• Your goal:
Leave out the pictures and repeat the data exactly.

• Information supplied:

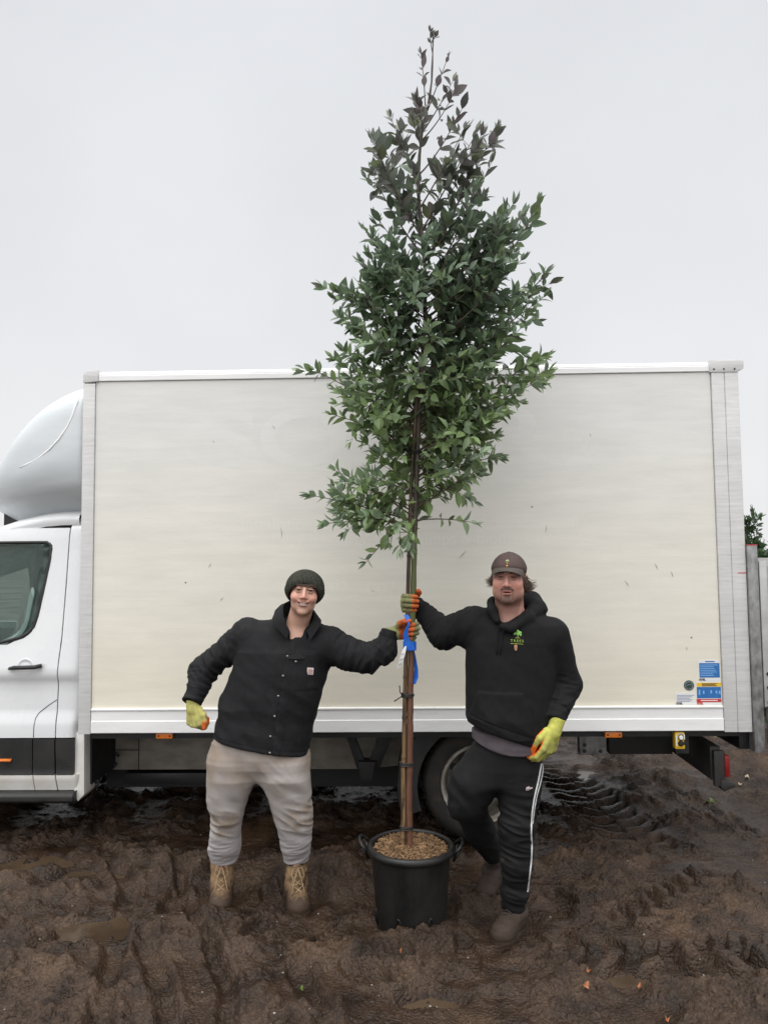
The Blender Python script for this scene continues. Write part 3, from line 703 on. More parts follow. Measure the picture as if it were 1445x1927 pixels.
# handle
hb = MB(); a_, b_ = cz(17, 1258), cz(84, 1252); zz = (a_[2]+b_[2])/2
yh = cab_y(zz)
MB().lathe([(0, .006), (.03, .004), (.046, 0), (.050, -.002), (.055, .003)], 24, ((a_[0]+b_[0])/2-.008, yh-.001, zz), 'y').build('handle_recess', M_CAB, door_o, smooth=True)
hb.tube([(a_[0]+.012, yh-.012, a_[2]), (a_[0]+.05, yh-.030, zz-.001), ((a_[0]+b_[0])/2, yh-.036, zz), (b_[0]-.05, yh-.030, zz+.001), (b_[0]-.012, yh-.012, b_[2])], [.014, .0165, .017, .0175, .016], 10, flat=.8)
hb.build('door_handle', M_PLAS, door_o, smooth=True)
# repeater lamp in the cladding
c_ = cz(-4, 1431)
MB().tube([(c_[0]-.12, cab_y(c_[2])-.004, c_[2]), (c_[0]+.09, cab_y(c_[2])-.004, c_[2])], .021, 12, flat=.5).build('side_marker_lamp', M_AMB, truck, smooth=True)
# white rear cab corner below the box, and black step
cw = MB(); c0 = T(143, 1381, .16); c1 = T(163, 1381, .16); c2 = T(163, 1493, .16); c3 = T(150, 1507, .16); c4 = T(143, 1490, .16)
cw.prism([(c0[0], c0[2]+.02), (c1[0], c1[2]+.02), (c2[0], c2[2]), (c3[0], c3[2]), (c4[0], c4[2])], .13, .30); cw.build('cab_rear_corner', M_CABD, truck, bevel=.012)
stp = MB(); z1 = cz(60, 1491)[2]; z2 = cz(60, 1512)[2]; xa = cz(147, 1500)[0]
profx(stp, [(YC-.01, z1), (YC-.03, z1-.018), (YC-.03, z1-.05), (YC+.0, z2), (YC+.2, z2), (YC+.2, z1)], XF, xa-.02); stp.build('side_step', M_PLAS, truck, bevel=.006)
# black box put in as the shade of the gap below the fairing
MB().box((-.75, .45, cz(60, 984)[2]), (-.005, TW-.2, cz(60, 962)[2]+.03)).build('fairing_gap_shade', M_BLK, truck)
# ---- chassis
ch = MB(); zu = ZB-.002
ch.box((.06, .04, ZB-.042), (TL-.05, .10, ZB)); ch.build('box_subframe', M_BLK, truck)
MB().box((.2, .5, ZB-.03), (TL-.1, TW-.1, ZB+.01)).build('box_floor', M_BLK, truck)
YP = .62; RX_ = T(903, 1476, .18)[0]
a1 = T(178, 1390, YP); a2 = T(765, 1447, YP)
side_ = MB(); zt_ = ZB-.01; zb2 = a2[2]; a3 = T(262, 1410, YP)
side_.prism([(a1[0], zt_), (a2[0]+.1, zt_), (a2[0]+.1, zb2+.04), (T(690, 1447, YP)[0], zb2), (a1[0]+.03, zb2), (a1[0], zb2+.10)], YP, YP+.03); sp_ = side_.build('chassis_side_plate', M_CHAS, truck, bevel=.004)
MB().box((a3[0]-.003, YP-.004, zb2), (a3[0]+.003, YP+.002, zt_)).box((a1[0]+.1, YP-.004, T(262, 1411, YP)[2]-.003), (a3[0], YP+.002, T(262, 1411, YP)[2]+.003)).build('plate_seam', M_SEAM, sp_)
hq = T(198, 1430, YP-.05)
MB().tube([(hq[0]+.09*math.cos(t_)*1.1, YP-.03, hq[2]+.05*math.sin(t_)) for t_ in np.linspace(.4, 5.6, 20)], .010, 8).build('cable', M_BLK, truck, smooth=True)
MB().lathe([(0, YP-.02), (.055, YP-.02), (.055, YP+.02)], 20, (hq[0], 0, hq[2]), 'y').build('chassis_opening', M_SEAM, truck)
MB().box((a1[0], .85, T(700, 1480, .85)[2]), (RX_-.1, .97, ZB-.03)).box((RX_-.1, .85, ZB-.14), (TL-.3, .97, ZB-.03)).box((a1[0], TW-.9, T(700, 1480, .85)[2]), (RX_-.1, TW-.8, ZB-.03)).build('chassis_rail', M_BLK, truck)
tank = MB(); tk = T(260, 1458, .72); tank.box((a1[0]+.2, .66, tk[2]-.05), (T(395, 1447, .72)[0]+.3, .95, tk[2]+.03)); tank.build('exhaust_box', M_BLK, truck, bevel=.02)
MB().box((a1[0]+.5, 1.0, .22), (RX_-.55, TW-.35, ZB-.1)).build('underbody_dark_block', M_BLK, truck, bevel=.03)  # black block added low down to darken the view beneath the truck
MB().box((a1[0]+.2, TW-.30, .20), (TL-1.9, TW-.1, ZB-.05)).build('far_dark_block', M_BLK, truck, bevel=.02)  # added block on the far side, shuts out the bright ground underneath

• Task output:
The Blender Python script for this scene continues. Write part 3, from line 703 on. More parts follow. Measure the picture as if it were 1445x1927 pixels.
# handle
hb = MB(); a_, b_ = cz(17, 1258), cz(84, 1252); zz = (a_[2]+b_[2])/2
yh = cab_y(zz)
MB().lathe([(0, .006), (.03, .004), (.046, 0), (.050, -.002), (.055, .003)], 24, ((a_[0]+b_[0])/2-.008, yh-.001, zz), 'y').build('handle_recess', M_CAB, door_o, smooth=True)
hb.tube([(a_[0]+.012, yh-.012, a_[2]), (a_[0]+.05, yh-.030, zz-.001), ((a_[0]+b_[0])/2, yh-.036, zz), (b_[0]-.05, yh-.030, zz+.001), (b_[0]-.012, yh-.012, b_[2])], [.014, .0165, .017, .0175, .016], 10, flat=.8)
hb.build('door_handle', M_PLAS, door_o, smooth=True)
# repeater lamp in the cladding
c_ = cz(-4, 1431)
MB().tube([(c_[0]-.12, cab_y(c_[2])-.004, c_[2]), (c_[0]+.09, cab_y(c_[2])-.004, c_[2])], .021, 12, flat=.5).build('side_marker_lamp', M_AMB, truck, smooth=True)
# white rear cab corner below the box, and black step
cw = MB(); c0 = T(143, 1381, .16); c1 = T(163, 1381, .16); c2 = T(163, 1493, .16); c3 = T(150, 1507, .16); c4 = T(143, 1490, .16)
cw.prism([(c0[0], c0[2]+.02), (c1[0], c1[2]+.02), (c2[0], c2[2]), (c3[0], c3[2]), (c4[0], c4[2])], .13, .30); cw.build('cab_rear_corner', M_CABD, truck, bevel=.012)
stp = MB(); z1 = cz(60, 1491)[2]; z2 = cz(60, 1512)[2]; xa = cz(147, 1500)[0]
profx(stp, [(YC-.01, z1), (YC-.03, z1-.018), (YC-.03, z1-.05), (YC+.0, z2), (YC+.2, z2), (YC+.2, z1)], XF, xa-.02); stp.build('side_step', M_PLAS, truck, bevel=.006)
# black box put in as the shade of the gap below the fairing
MB().box((-.75, .45, cz(60, 984)[2]), (-.005, TW-.2, cz(60, 962)[2]+.03)).build('fairing_gap_shade', M_BLK, truck)
# ---- chassis
ch = MB(); zu = ZB-.002
ch.box((.06, .04, ZB-.042), (TL-.05, .10, ZB)); ch.build('box_subframe', M_BLK, truck)
MB().box((.2, .5, ZB-.03), (TL-.1, TW-.1, ZB+.01)).build('box_floor', M_BLK, truck)
YP = .62; RX_ = T(903, 1476, .18)[0]
a1 = T(178, 1390, YP); a2 = T(765, 1447, YP)
side_ = MB(); zt_ = ZB-.01; zb2 = a2[2]; a3 = T(262, 1410, YP)
side_.prism([(a1[0], zt_), (a2[0]+.1, zt_), (a2[0]+.1, zb2+.04), (T(690, 1447, YP)[0], zb2), (a1[0]+.03, zb2), (a1[0], zb2+.10)], YP, YP+.03); sp_ = side_.build('chassis_side_plate', M_CHAS, truck, bevel=.004)
MB().box((a3[0]-.003, YP-.004, zb2), (a3[0]+.003, YP+.002, zt_)).box((a1[0]+.1, YP-.004, T(262, 1411, YP)[2]-.003), (a3[0], YP+.002, T(262, 1411, YP)[2]+.003)).build('plate_seam', M_SEAM, sp_)
hq = T(198, 1430, YP-.05)
MB().tube([(hq[0]+.09*math.cos(t_)*1.1, YP-.03, hq[2]+.05*math.sin(t_)) for t_ in np.linspace(.4, 5.6, 20)], .010, 8).build('cable', M_BLK, truck, smooth=True)
MB().lathe([(0, YP-.02), (.055, YP-.02), (.055, YP+.02)], 20, (hq[0], 0, hq[2]), 'y').build('chassis_opening', M_SEAM, truck)
MB().box((a1[0], .85, T(700, 1480, .85)[2]), (RX_-.1, .97, ZB-.03)).box((RX_-.1, .85, ZB-.14), (TL-.3, .97, ZB-.03)).box((a1[0], TW-.9, T(700, 1480, .85)[2]), (RX_-.1, TW-.8, ZB-.03)).build('chassis_rail', M_BLK, truck)
tank = MB(); tk = T(260, 1458, .72); tank.box((a1[0]+.2, .66, tk[2]-.05), (T(395, 1447, .72)[0]+.3, .95, tk[2]+.03)); tank.build('exhaust_box', M_BLK, truck, bevel=.02)
MB().box((a1[0]+.5, 1.0, .22), (RX_-.55, TW-.35, ZB-.1)).build('underbody_dark_block', M_BLK, truck, bevel=.03)  # black block added low down to darken the view beneath the truck
MB().box((a1[0]+.2, TW-.30, .20), (TL-1.9, TW-.1, ZB-.05)).build('far_dark_block', M_BLK, truck, bevel=.02)  # added block on the far side, shuts out the bright ground underneath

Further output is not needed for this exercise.